Cette sanction, prévue par l’alinéa 2 de l’article L. 215-1, paralyse la clause de tacite reconduction. Le contrat devient résiliable à tout moment et sans frais. Le professionnel supporte ainsi les conséquences de son propre manquement. La solution présente un caractère automatique : dès lors que l’information n’a pas été délivrée, le non-professionnel recouvre sa liberté contractuelle.
En l’espèce, le tribunal relève que le comité avait manifesté sa volonté de résiliation dès le 30 août 2022, puis réitéré celle-ci par courriers des 21 septembre et 18 novembre 2022. Le contrat est déclaré « valablement résilié à l’expiration de la durée contractuelle de deux ans, soit au 31 décembre 2022 ».

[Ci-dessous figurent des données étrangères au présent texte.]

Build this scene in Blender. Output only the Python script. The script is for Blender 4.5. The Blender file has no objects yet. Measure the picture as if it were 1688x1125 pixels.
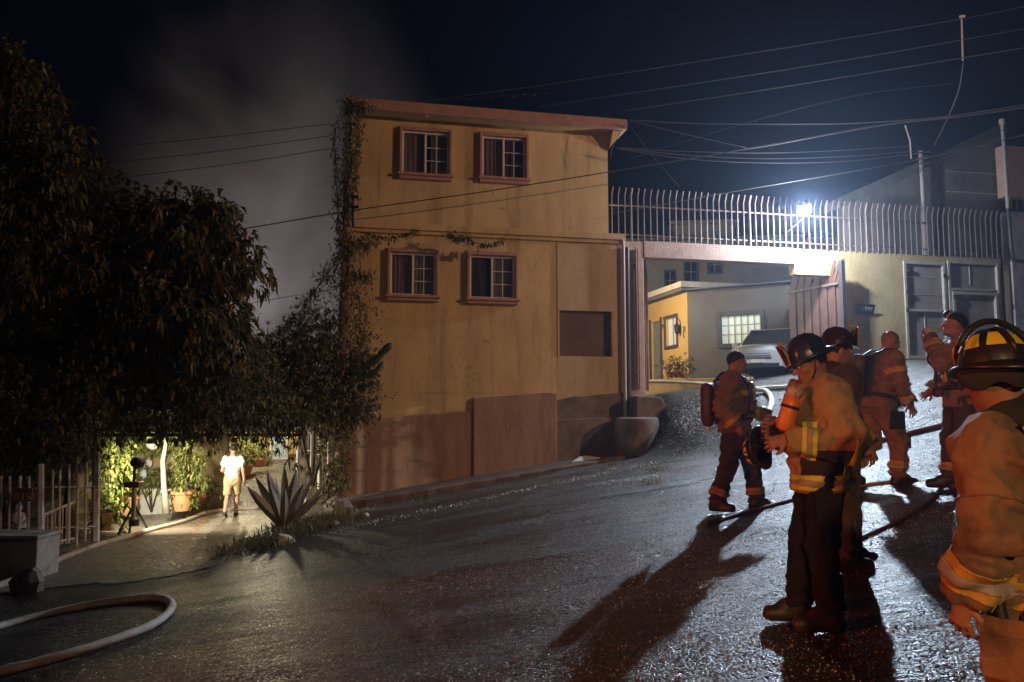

B. Le rejet de la demande indemnitaire du non-professionnel
Le comité sollicitait 2 500 euros de dommages et intérêts en réparation de son préjudice. Le tribunal rejette cette demande au motif qu’il « ne caractérise pas un préjudice distinct de celui lié à la tenue d’une procédure judiciaire ». Cette solution illustre les limites de la protection consumériste.
La résistance abusive suppose, selon la jurisprudence constante rappelée par le tribunal, « une faute ayant dégénéré en abus du droit d’agir en justice compte tenu par exemple d’une intention malicieuse, d’une mauvaise foi ou d’une erreur grossière ». Le simple fait d’avoir tort ne suffit pas à caractériser un abus.
Le tribunal accorde néanmoins une indemnité de 1 000 euros sur le fondement de l’article 700 du code de procédure civile. Cette somme compense partiellement les frais exposés par le comité pour assurer sa défense. La condamnation du professionnel aux dépens complète cette réparation procédurale.
Cette décision confirme l’effectivité de la protection accordée aux comités sociaux et économiques dans leurs relations contractuelles avec les professionnels. Elle rappelle aux prestataires de services l’importance de respecter leurs obligations d’information, sous peine de voir leurs clauses de tacite reconduction privées d’effet.